一方、SECが法定開示(例えば、Form 10-K、Form 20-Fへの開示)を求める場合でも、その範囲は国際的に合意できる必要最低限の内容に限定し、その他の開示は、各業界や各企業の個別的事情を踏まえて、任意開示の枠組みに委ねて柔軟性を持たせることとすべきである。また、法定開示を求める場合には、発行体企業に対し相当の準備期間を設けることが必要である。
(2)開示基準のあり方(質問2/4/5/6に関連)
SECで気候変動に関する独自の開示基準やガイダンスを作ることは、グローバルレベルでの基準のダイバージェンスにつながるため、避けるべきである。SECが開示基準やガイダンスを作る乃至は推奨する場合には、開示内容の一貫性及び比較可能性の向上、開示コストの低減のために、国際的な基準・既存の枠組みと平仄を合わせるべきである。
この点、グローバルレベルで2,100以上の企業や機関がTCFD提言に賛同し、そのガイダンスに沿った開示を行っている。米国市場においても、世界的な評価を得ているTCFDをベースとした開示を進めていくことが重要と考える。IFRS財団は、TCFDの基準を踏まえてサステナビリティ基準を開発する旨を表明しており、米国市場でTCFDをベースとした開示を進めることで、将来的にIFRS財団において開発される基準との整合性を図ることも期待できる。
TCFDは、細則主義ではなく原則主義ベースの基準であり、気候変動への影響度合いを踏まえ、業界や個社の状況に合わせて、創意工夫に基づいた柔軟な開示を進めることが可能となる。また、TCFDは、投資家にとって重要な情報であるシングル・マテリアリティ(非財務要素が企業の価値創造に与える影響)に焦点を当てており、TCFDに基づく開示を進めることは、SECにとって重要な投資家保護に資するものと考える。

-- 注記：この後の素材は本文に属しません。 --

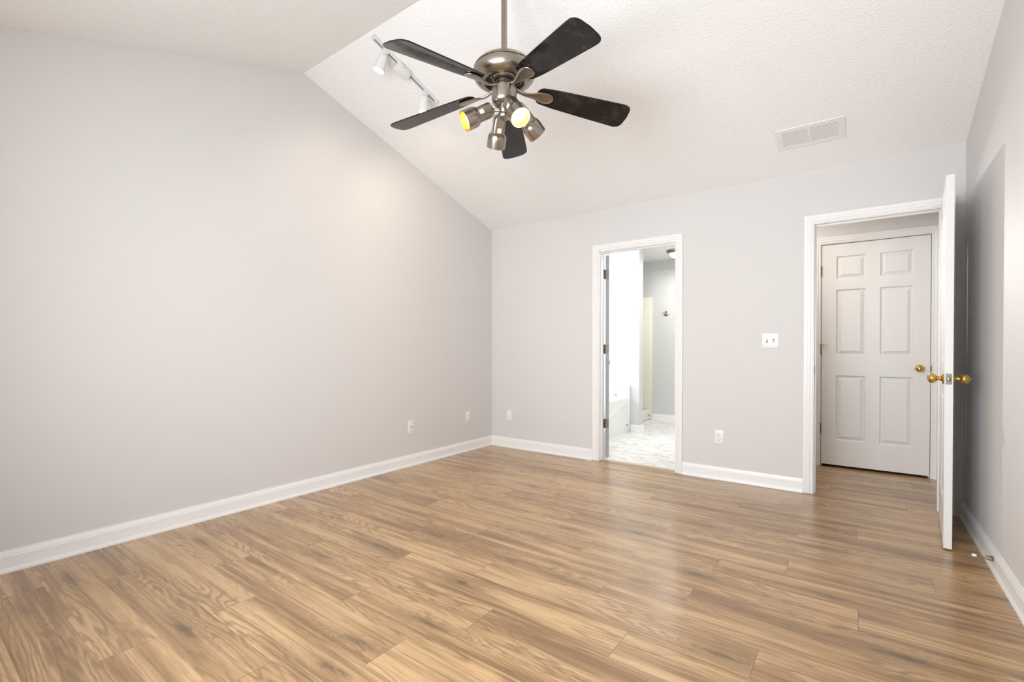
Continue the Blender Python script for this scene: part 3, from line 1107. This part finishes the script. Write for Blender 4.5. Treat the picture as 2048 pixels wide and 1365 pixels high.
bm = lathe(B(), [(0.0, 2.448), (0.060, 2.448), (0.0645, 2.444), (0.0645, 2.385), (0.062, 2.374), (0.054, 2.364), (0.040, 2.359), (0.0, 2.358)], 48)
sw = obj('switch_housing', bm, M['nickel'], fan)
for a in (2.2, 4.3, 6.2):
    bm = lathe(B(), [(0, 0), (0.0035, 0), (0.003, 0.0015), (0, 0.002)], 8, axis_matrix((0.0645 * math.cos(a), 0.0645 * math.sin(a), 2.43), (math.cos(a), math.sin(a), 0)))
    obj('screw', bm, M['nickel_dark'], sw)
bm = lathe(B(), [(0.0, 2.360), (0.026, 2.360), (0.0265, 2.330), (0.024, 2.325), (0.022, 2.318), (0.0, 2.318)], 32)
st = obj('light_stem', bm, M['nickel'], fan)
prof = [(0.020, 2.322), (0.030, 2.318), (0.034, 2.308), (0.033, 2.298), (0.028, 2.292), (0.0, 2.288)]
obj('finial', lathe(B(), prof, 32), M['nickel'], st)

# blades
BR0, BR1 = 0.170, 0.690


def blade_outline():
    up = []
    def half(r):
        s = (r - BR0) / (BR1 - BR0)
        return 0.055 + 0.026 * min(1, s * 1.15) ** 0.9
    pts = []
    # root: rounded
    for k in range(7):
        a = PI / 2 + PI * k / 6
        pts.append((BR0 + 0.035 + 0.035 * math.cos(a), 0.0 + (half(BR0) + 0.0) * math.sin(a)))
    rc = 0.034
    hw = half(BR1)
    for r in (0.28, 0.38, 0.48, 0.56, 0.62):
        pts.append((r, -half(r)))
    for k in range(7):
        a = -PI / 2 + PI / 2 * k / 6
        pts.append((BR1 - 0.006 - rc + rc * math.cos(a), -hw + rc + rc * math.sin(a)))
    pts.append((BR1, 0.0))
    for k in range(7):
        a = PI / 2 * k / 6
        pts.append((BR1 - 0.006 - rc + rc * math.cos(a), hw - rc + rc * math.sin(a)))
    for r in (0.62, 0.56, 0.48, 0.38, 0.28):
        pts.append((r, half(r)))
    return pts


bm = prism(B(), blade_outline(), -0.003, 0.003, lambda a, b, d: (a, b, d))
es = [e for e in bm.edges if abs(e.verts[0].co.z - e.verts[1].co.z) < 1e-6]
bmesh.ops.bevel(bm, geom=es, offset=0.0018, segments=2, affect='EDGES')
blade0 = obj('blade', bm, M['blade'], fan, smooth=30)
# bracket: spade under the blade root with a curved neck to the hub
bm = B()
secs = [(0.040, 0.013, 0.004, 0.005), (0.070, 0.012, -0.002, 0.006), (0.095, 0.011, -0.012, 0.006), (0.120, 0.012, -0.015, 0.0055), (0.150, 0.018, -0.0115, 0.005),
        (0.175, 0.027, -0.0085, 0.0045), (0.200, 0.034, -0.0085, 0.0045), (0.225, 0.036, -0.0085, 0.0042), (0.245, 0.032, -0.008, 0.004), (0.258, 0.022, -0.0075, 0.0038), (0.265, 0.006, -0.007, 0.0035)]
rings = []
for r_, w_, z_, h_ in secs:
    ring = []
    for k in range(12):
        a = 2 * PI * k / 12
        ca, sa = math.cos(a), math.sin(a)
        ring.append(bm.verts.new((r_, w_ * abs(ca) ** 0.7 * (1 if ca > 0 else -1), z_ + h_ * abs(sa) ** 0.8 * (1 if sa > 0 else -1))))
    rings.append(ring)
for A, Bv in zip(rings, rings[1:]):
    for k in range(12):
        j = (k + 1) % 12
        bm.faces.new((A[k], A[j], Bv[j], Bv[k]))
bm.faces.new(rings[0])
bm.faces.new(rings[-1])
br0 = obj('blade_bracket', bm, M['nickel'], blade0, smooth=50)
for i in range(5):
    bl = blade0 if i == 0 else copy_tree(blade0)
    if i:
        bl.parent = fan
    bl.location = (0, 0, BZL + 0.675 * math.sin(0.1275))
    bl.rotation_euler = (-0.2468, 0.1275, math.radians(264.9 + 72 * i - (1.6 if i == 0 else 0)))

# spotlights of the fan: directions in the camera frame (right, down, away)
RT = Vector((math.cos(YAW), math.sin(YAW), 0))
FW = Vector((-math.sin(YAW), math.cos(YAW), 0))


def cf(r, d, a):
    return RT * r + FW * a + Vector((0, 0, -d))


def can_profile(bm, piv, d, roll=0.0):
    m = axis_matrix(piv, d)
    secs = [(0.000, 0.016, 3.0), (0.002, 0.025, 3.4), (0.008, 0.031, 4.0), (0.018, 0.0330, 5.0), (0.088, 0.0330, 5.0), (0.0895, 0.0375, 3.0), (0.094, 0.0435, 2.3),
            (0.101, 0.0480, 2.0), (0.110, 0.0505, 2.0), (0.122, 0.0515, 2.0), (0.150, 0.0510, 2.0), (0.165, 0.0510, 2.0), (0.165, 0.0490, 2.0), (0.150, 0.0485, 2.0)]
    n = 40
    rings = []
    for z, r, e in secs:
        ring = []
        for k in range(n):
            a = 2 * PI * k / n + roll
            ca, sa = math.cos(a), math.sin(a)
            ring.append(bm.verts.new(m @ Vector((r * abs(ca) ** (2 / e) * (1 if ca > 0 else -1), r * abs(sa) ** (2 / e) * (1 if sa > 0 else -1), z))))
        rings.append(ring)
    for A, Bv in zip(rings, rings[1:]):
        for k in range(n):
            j = (k + 1) % n
            bm.faces.new((A[k], A[j], Bv[j], Bv[k]))
    bm.faces.new(rings[0])
    return m


heads = [((-0.075, 0, 0.0), (-0.142, 0.085, -0.045), 'spotlight pointing left with its golden inside showing'),
         ((-0.025, 0, 0.080), (-0.022, 0.115, 0.085), 'spotlight pointing down and away from the camera'),
         ((0.028, 0, -0.080), (0.060, 0.130, -0.090), 'lit spotlight glaring toward the camera'),
         ((0.080, 0, 0.010), (0.100, 0.090, 0.080), 'spotlight pointing right and away from the camera')]
HZC = 2.335
for p, d, lab in heads:
    pv = cf(*p) + Vector((0, 0, HZC))
    dd = cf(*d).normalized()
    start = pv - dd * 0.012
    bm = B()
    m = can_profile(bm, start, dd)
    so = obj('spotlight', bm, M['nickel'], fan, smooth=40)
    so['label'] = lab
    obj('reflector', lathe(B(), [(0.0488, 0.1630), (0.0480, 0.140), (0.043, 0.118), (0.034, 0.100), (0.0, 0.096)], 32, m), M['gold'], so)
    obj('bulb', lathe(B(), [(0.0, 0.098), (0.020, 0.100), (0.030, 0.110), (0.041, 0.122), (0.0425, 0.128), (0.036, 0.134), (0.020, 0.138), (0, 0.139)], 28, m), M['bulb'], so)
    # rating label on the side facing down
    best = None
    for sgn in ((1, 0), (-1, 0), (0, 1), (0, -1)):
        nv = (m.to_3x3() @ Vector((sgn[0], sgn[1], 0)))
        score = nv.dot(cf(0.0, 0.55, -1.0))
        if best is None or score > best[0]:
            best = (score, sgn)
    sg = best[1]
    bm = B()
    if sg[0]:
        f = lambda a, b, dd_: m @ Vector((sg[0] * dd_, a, b))
    else:
        f = lambda a, b, dd_: m @ Vector((a, sg[1] * dd_, b))
    prism(bm, [(-0.011, 0.058), (0.011, 0.058), (0.011, 0.082), (-0.011, 0.082)], 0.0326, 0.0338, f)
    obj('sticker', bm, M['sticker'], so)
    bm = B()
    c0 = Vector((0, 0, HZC - 0.003)) + cf(*p).normalized() * 0.02
    tube(bm, [c0, c0.lerp(pv, 0.6), pv], 0.006, 10)
    lathe(bm, [(0, -0.008), (0.010, -0.008), (0.010, 0.008), (0, 0.008)], 14, axis_matrix(c0.lerp(pv, 0.62), pv - c0))
    obj('swivel_arm', bm, M['nickel'], so)
for p, d, lab in heads:
    hp = Vector((FX, FYY, HZC)) + cf(*p) + cf(*d).normalized() * 0.150
    spot('fan_spot', hp, hp + cf(*d), 7, (1.0, 0.80, 0.58), 110, 1.0, 0.035)

# ------------------------------------------------------------------ bathroom things
TX = 0.925
tub = thing('bathtub', 'white bathtub with curved apron line and chrome faucet seen through the bathroom doorway', 'bathtub', (0, 0, 0))
bm = B()
DKZ = 0.445
# rim deck with an oval basin
ox0, ox1, oy0, oy1 = -0.60, TX, 0.32, PYA - 0.004
n = 48
ccx, ccy = (ox0 + ox1) / 2 - 0.02, (oy0 + oy1) / 2
ra, rb = 0.55, 0.52


def rect_pt(a):
    ca, sa = math.cos(a), math.sin(a)
    hx, hy = (ox1 - ox0) / 2, (oy1 - oy0) / 2
    s = min(hx / max(abs(ca), 1e-6), hy / max(abs(sa), 1e-6))
    return ((ox0 + ox1) / 2 + s * ca, (oy0 + oy1) / 2 + s * sa)


levels = []
outer = []
angs = sorted([2 * PI * k / n for k in range(n)] + [math.atan2(sy * (oy1 - oy0), sx * (ox1 - ox0)) % (2 * PI) for sx in (1, -1) for sy in (1, -1)])
levels.append([rect_pt(a) + (0.0,) for a in angs])
levels.append([rect_pt(a) + (DKZ - 0.008,) for a in angs])
levels.append([((rect_pt(a)[0] - ccx) * 0.992 + ccx, (rect_pt(a)[1] - ccy) * 0.992 + ccy, DKZ) for a in angs])
for sc_, zz in ((1.0, DKZ), (0.975, DKZ - 0.012), (0.93, DKZ - 0.10), (0.86, DKZ - 0.28), (0.70, DKZ - 0.36), (0.05, DKZ - 0.37)):
    levels.append([(ccx + ra * sc_ * math.cos(a), ccy + rb * sc_ * math.sin(a), zz) for a in angs])
rings = [[bm.verts.new(p) for p in lv] for lv in levels]
na = len(angs)
for A, Bv in zip(rings, rings[1:]):
    for k in range(na):
        j = (k + 1) % na
        bm.faces.new((A[k], A[j], Bv[j], Bv[k]))
bm.faces.new(rings[-1])
obj('tub_shell', bm, M['acrylic'], tub)
obj('backsplash', box(B(), ox0, TX + 0.012, PYA - 0.024, PYA - 0.003, 0.001, 0.605, 0.006, 3), M['acrylic'], tub)
cur = [(1.127, .241), (1.22, .283), (1.31, .313), (1.394, .334), (1.50, .352), (1.60, .364), (1.666, .377), (1.71, .400), (1.738, .432)]
cur = [(2 * 1.04 - a, b) for a, b in cur[::-1][:-1] if 2 * 1.04 - a < 1.05 and 2 * 1.04 - a > 0.34] + [(1.04, 0.215)] + cur
cur.sort()
obj('apron_ridge', tube(B(), [(TX, a, b) for a, b in cur], 0.007, 8), M['acrylic'], tub)
bm = prism(B(), [(1.655, 0.083), (1.705, 0.083), (1.705, 0.099), (1.655, 0.099)], TX, TX + 0.003, lambda a, b, d: (d, a, b))
obj('maker_plate', bm, M['nickel_dark'], tub)
# faucet on the deck
fx_, fy_ = 0.62, 1.56
bm = B()
lathe(bm, [(0, DKZ), (0.022, DKZ), (0.018, DKZ + 0.02), (0.014, DKZ + 0.05), (0, DKZ + 0.055)], 18, Matrix.Translation((fx_, fy_, 0)))
tube(bm, [(fx_, fy_, DKZ + 0.04), (fx_ - 0.03, fy_ - 0.05, DKZ + 0.085), (fx_ - 0.07, fy_ - 0.12, DKZ + 0.08), (fx_ - 0.085, fy_ - 0.15, DKZ + 0.055)], [0.013, 0.013, 0.012, 0.012], 12)
fc = obj('faucet', bm, M['chrome'], tub)
for dx, dy in ((0.10, 0.0), (-0.10, 0.02), (0.19, 0.03)):
    bm = lathe(B(), [(0, DKZ), (0.021, DKZ), (0.018, DKZ + 0.012), (0.009, DKZ + 0.022), (0.010, DKZ + 0.032), (0.018, DKZ + 0.036), (0.018, DKZ + 0.052), (0, DKZ + 0.056)], 8, Matrix.Translation((fx_ + dx, fy_ + dy, 0)))
    obj('faucet_handle', bm, M['chrome'], fc)

shower = thing('shower_stall', 'cream shower stall surround and pan beyond the bathroom partition', 'shower', (0, 0, 0))
SXF = 0.785
bm = B()
ZT = 1.885
# back and side panels (far wall, partition side), thin moulded shell
box(bm, -0.88, 0.812, FY - 0.022, FY - 0.001, 0.0, ZT, 0.006, 2)
box(bm, -0.88, SXF - 0.02, PYB + 0.001, PYB + 0.022, 0.0, ZT, 0.006, 2)
box(bm, -0.895, -0.87, PYB + 0.001, FY - 0.001, 0.0, ZT, 0.006, 2)
obj('surround_panel', bm, M['shower'], shower)
bm = B()
box(bm, SXF - 0.09, SXF, PYB + 0.022, FY - 0.022, 0.001, 0.165, 0.014, 3)
box(bm, -0.87, SXF - 0.08, PYB + 0.022, FY - 0.022, 0.001, 0.06, 0.004, 2)
obj('shower_pan', bm, M['acrylic'], shower)
bm = prism(B(), [(FY - 0.105, 0.063), (FY - 0.055, 0.063), (FY - 0.055, 0.080), (FY - 0.105, 0.080)], SXF, SXF + 0.003, lambda a, b, d: (d, a, b))
obj('maker_plate', bm, M['nickel_dark'], shower)

hk = thing('robe_hook', 'round nickel robe hook on the far bathroom wall', 'hook', (1.027, FY, 1.622))
bm = lathe(B(), [(0, 0), (0.036, 0), (0.037, 0.004), (0.030, 0.009), (0.014, 0.012), (0.012, 0.022), (0, 0.023)], 24, axis_matrix((0, 0, 0), (0, -1, 0)))
obj('base', bm, M['nickel'], hk)
bm = tube(B(), [(0, -0.018, 0), (-0.018, -0.028, 0.004), (-0.040, -0.032, 0.014), (-0.050, -0.032, 0.022)], [0.007, 0.0065, 0.006, 0.007], 10)
obj('hook_arm', bm, M['nickel'], hk)

lampb = thing('bathroom_light', 'nickel flush ceiling light with glowing bowl in the bathroom', 'ceiling light', (1.375, 2.36, H))
obj('rim', lathe(B(), [(0, 0), (0.150, 0), (0.152, -0.006), (0.146, -0.020), (0.128, -0.034), (0.116, -0.040), (0.112, -0.036), (0, -0.03)], 36), M['nickel'], lampb)
obj('glass_bowl', lathe(B(), [(0.113, -0.037), (0.105, -0.062), (0.085, -0.086), (0.055, -0.102), (0.022, -0.109), (0, -0.110)], 36), M['bath_globe'], lampb)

よって、SECが開示基準やガイダンスを作る場合には、TCFD提言を参考に、産業横断的かつ統一的な必要最低限の開示内容を示したうえで、産業・セクターごとに任意の開示(推奨)項目を設けることを検討すべきである。また、TCFDレポートを既に開示している企業には、参照先を記載するなどの簡便的な対応を可能とするといった柔軟な対応も検討されたい。
なお、開示項目については、各企業が設定する環境目標(KPI)の開示も必要だが、そればかりが重視されるのは望ましくない。その目標に対する成果や実績、到達度(プロセス)の開示も重要視すべきであると考える。
(3)監査・保証のあり方(質問10に関連)
SECが気候変動開示を法定化する場合であっても、現時点では、それを監査や外部保証の対象とすべきではないと考える。気候変動情報を監査や外部保証の対象とすることで、柔軟性を持った企業の情報開示が阻害されることを懸念している。また、気候変動開示に対する監査や外部保証の手続きについては国際的なコンセンサスが得られておらず、その担い手についてもこれからの議論と考えており、現時点での監査・外部保証の拙速な導入は避けるべきである。
3.気候変動以外のサステナビリティ情報開示(質問15に関連)
サステナビリティ要素のうち気候変動がグローバルに共通した課題であり、既に民間機関において基準開発が進んでいることを踏まえると、米国市場においても、気候変動に最も高い優先度を置いて開示を進めるべきである。
なお、気候変動以外の非財務要素についても、デジタル技術等のイノベーションを通じた社会課題の解決、公衆衛生・エネルギー等の社会インフラやサプライチェーンの強靭性確保、従業員の健康への配慮、地域社会への貢献など、コロナ禍を通じてその重要性が高まっていると認識している。気候変動以外の非財務要素については、投資家・資本市場関係者にとって何が共通に重要かを特定したうえで、開示のあり方を検討すべきである。